和田彩花「パートナーが私を変えた」アイドル活動で“家族”がわからなくなっても
アイドル活動で犠牲になった“家族のかたち”
そんな私が、親と子で構成される“実の家族”という存在に向き合うようになったのは、アイドルグループを卒業した24歳くらいから。 仕事が落ち着いて、家族のもとに帰ると、家族のかたちは変わっていた。それが素直な感想だった。なぜ、こんなに家族関係をぎこちなく感じて、どうやって家にいればいいかもわからなかった。 時間をかけて、親と妹の話を聞いていくと、どうやら私の仕事が、家族の時間を、家族というかたちそのものも変えてしまったようだった。 デビューした高校生のときは、親の送り迎えが必須だったので、母が私につきっきりで群馬と東京間を往復してくれた。年越しのライブが終わった深夜でも、母も父も車で群馬から迎えに来てくれた。そして1月2日からのライブのため、また朝早くに送迎してくれた。 小学校低学年のころまでよく行っていた夏の海や、冬のスキーにも行かなくなった。私を中心に家族が回るようになってしまったからだ。私だけでなく、妹が一番楽しみを奪われたと思う。きっと、親との時間も。 ステージでは、ああやってみんなにありがとうと言ってもらえて、グループを去ったけど、その犠牲のひとつに家族の存在があることは忘れられない。 もちろんそれぞれの家庭によって異なると思うけど、兄弟姉妹が犠牲になる経験はアイドル仲間からもよく耳にする。 私の家は、群馬と東京間の往復とはいえ、母も父も送迎に協力的だったからありがたかった。
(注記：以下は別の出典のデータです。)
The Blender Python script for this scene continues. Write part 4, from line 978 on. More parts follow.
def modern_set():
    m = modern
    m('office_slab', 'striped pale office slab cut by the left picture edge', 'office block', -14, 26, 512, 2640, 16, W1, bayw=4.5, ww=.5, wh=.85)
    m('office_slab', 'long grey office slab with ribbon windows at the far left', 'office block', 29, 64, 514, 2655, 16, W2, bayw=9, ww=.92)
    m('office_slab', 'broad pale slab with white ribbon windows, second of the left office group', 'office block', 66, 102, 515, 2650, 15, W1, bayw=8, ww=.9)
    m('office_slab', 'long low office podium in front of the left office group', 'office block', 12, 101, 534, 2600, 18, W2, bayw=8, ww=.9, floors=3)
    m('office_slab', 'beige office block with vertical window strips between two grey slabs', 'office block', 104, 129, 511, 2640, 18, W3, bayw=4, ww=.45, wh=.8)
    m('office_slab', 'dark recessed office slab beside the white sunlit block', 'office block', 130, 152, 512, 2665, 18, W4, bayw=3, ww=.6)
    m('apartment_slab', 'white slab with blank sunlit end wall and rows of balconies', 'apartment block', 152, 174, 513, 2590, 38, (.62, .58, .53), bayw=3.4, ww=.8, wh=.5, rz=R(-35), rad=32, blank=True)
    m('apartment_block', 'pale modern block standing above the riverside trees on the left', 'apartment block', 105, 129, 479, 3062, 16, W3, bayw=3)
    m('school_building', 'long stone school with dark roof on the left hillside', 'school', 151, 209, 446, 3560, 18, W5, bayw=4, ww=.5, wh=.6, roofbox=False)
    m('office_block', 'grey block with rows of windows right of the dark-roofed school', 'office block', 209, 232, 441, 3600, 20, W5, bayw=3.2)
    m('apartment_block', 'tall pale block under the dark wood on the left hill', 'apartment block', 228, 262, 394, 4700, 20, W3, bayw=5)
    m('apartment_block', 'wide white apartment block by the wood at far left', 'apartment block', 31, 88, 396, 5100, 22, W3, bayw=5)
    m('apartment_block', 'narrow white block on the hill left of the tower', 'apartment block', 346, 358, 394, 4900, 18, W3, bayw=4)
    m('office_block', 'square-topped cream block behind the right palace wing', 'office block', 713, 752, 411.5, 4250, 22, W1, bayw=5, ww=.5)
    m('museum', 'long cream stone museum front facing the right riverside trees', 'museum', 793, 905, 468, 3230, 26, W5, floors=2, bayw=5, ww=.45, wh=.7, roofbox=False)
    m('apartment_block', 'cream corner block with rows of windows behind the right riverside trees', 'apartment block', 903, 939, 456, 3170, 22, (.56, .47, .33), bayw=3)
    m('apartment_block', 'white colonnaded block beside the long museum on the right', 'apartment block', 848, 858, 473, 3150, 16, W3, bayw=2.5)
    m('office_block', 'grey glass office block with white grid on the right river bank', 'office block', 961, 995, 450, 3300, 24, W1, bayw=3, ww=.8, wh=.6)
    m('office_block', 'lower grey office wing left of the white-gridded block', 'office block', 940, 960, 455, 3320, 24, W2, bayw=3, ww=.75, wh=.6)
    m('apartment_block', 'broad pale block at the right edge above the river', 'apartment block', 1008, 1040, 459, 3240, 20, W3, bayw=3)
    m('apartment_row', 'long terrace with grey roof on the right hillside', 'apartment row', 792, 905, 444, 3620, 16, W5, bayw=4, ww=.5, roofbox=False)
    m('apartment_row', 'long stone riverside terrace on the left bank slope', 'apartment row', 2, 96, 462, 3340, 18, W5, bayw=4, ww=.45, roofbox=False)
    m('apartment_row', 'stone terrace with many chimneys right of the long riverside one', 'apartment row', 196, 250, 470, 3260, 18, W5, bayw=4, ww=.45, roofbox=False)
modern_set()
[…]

もし、親のどちらかしか協力してくれなかったら? シングルで子育てしている家庭だったら? 送り迎えによって、親の仕事も制限され、それは当然収入の減少につながる。 アイドルを続けられたのは、親の協力があってこそだった。 若いころ、ひとりで帰るときにはよく新幹線で寝過ごして、越後湯沢駅まで着いてしまったことがある。終電だったので、親が越後湯沢駅まで車で迎えに来てくれた。 では、私がこんなことをしている間、妹は夕食の時間をどうやって過ごしたのだろう? そもそも妹の制服姿も見たことがなかった。 だから、家族ってなんなのかわからない。家族と過ごした時間があまりに少なく、家族のかたちを変えてしまった私には、今でもわからない存在なのだ。 家族のことをこれ以上話すのは難しい。いろいろ事情がある。人に言えない悩みがある。悩みなんてないでしょうと言われるたびに家族を思い出す。それくらい、私の仕事は家族に影響を与えた。 ここでも書けないけど、そうやって生きていることだけ知ってほしいし、それぞれに苦しみとか問題を抱えているってことだけ忘れないでほしい。 だからか、よけい、家族を持つことへの理想も夢もなかった。